Still, there’s something ultimately irresistible about the idea of being able to stop time, and director John Rich has a good time with the scenes where a grinning McNulty hits the button on his watch and causes a room full of people or a bowl full of goldfish to come to a halt. There’s nothing hugely innovative or impressive about the effects (which are all handled practically), but the scenes where McNulty walks around through rooms full of frozen people, messing with them, have the potency that would allow this idea to last long enough for Bryan Singer to do the big-budget version of it with Quicksilver in the latest X-Men movie. Erdman has fun with these scenes, too, goofing a bit on the idea of what might happen if a man was given something that amounts to omnipotence but didn’t have an imaginative enough brain to really do anything with it.

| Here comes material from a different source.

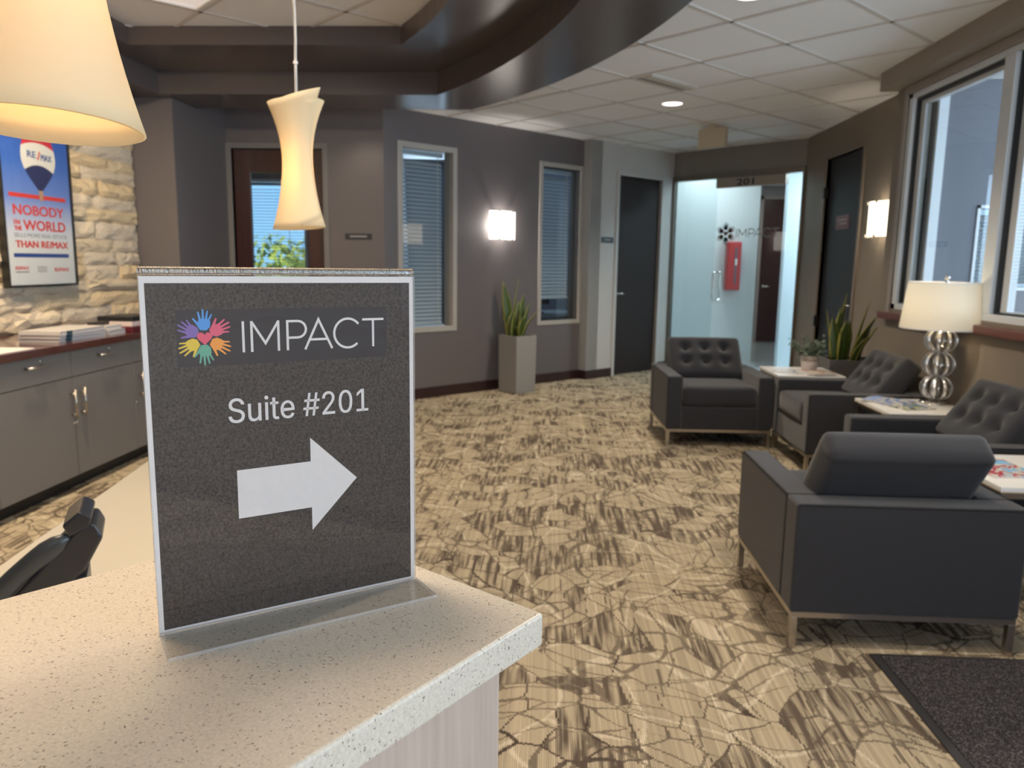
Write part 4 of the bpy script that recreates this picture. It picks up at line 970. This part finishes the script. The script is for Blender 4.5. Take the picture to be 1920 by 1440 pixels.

And then there’s that ending, which is among the best of them in the Zone. Were I a quibbler, I would point to its similarities to “Time Enough At Last,” but there’s something so much more horrifying about this one. In “Time Enough,” there’s the ironic sting, of course, but there’s also the slight possibility that our hero will figure out some other way to read, by finding some glasses amid the rubble or something. Here, however, there’s something about the severity of the punishment that’s almost hard to watch. Yes, McNulty went and became an actual criminal by robbing a bank, but does that match up with the horror of living in a world where everybody else is there but they’re also not there? It’s this dark, terrifying notion, and the fact that it comes at the end of an episode that’s often a one-note lark makes it even better. After all this time, The Twilight Zone can still surprise us.
What a twist!: McNulty breaks his magic watch and is forced to live in a world where everyone but him is frozen all of the time.
Stray observations:
- That said, I did find myself wondering why McNulty didn’t just learn how to fix his watch. He’s got all the time in the world to do so, right?
- I do wonder how cool ‘60s audiences found all of those shots of things being frozen in place. There are a lot of them, and the other possibility is just that this episode was short, and putting a bunch of them in there was a good way to pad it out.
- My favorite laugh line in this episode is in the world where everybody’s seemingly permanently frozen, as McNulty stumbles into his boss’ office, only to see the boss and his secretary in a passionate embrace. That he apologizes before stumbling back out says so much about the character and has a wry humor to it that really works.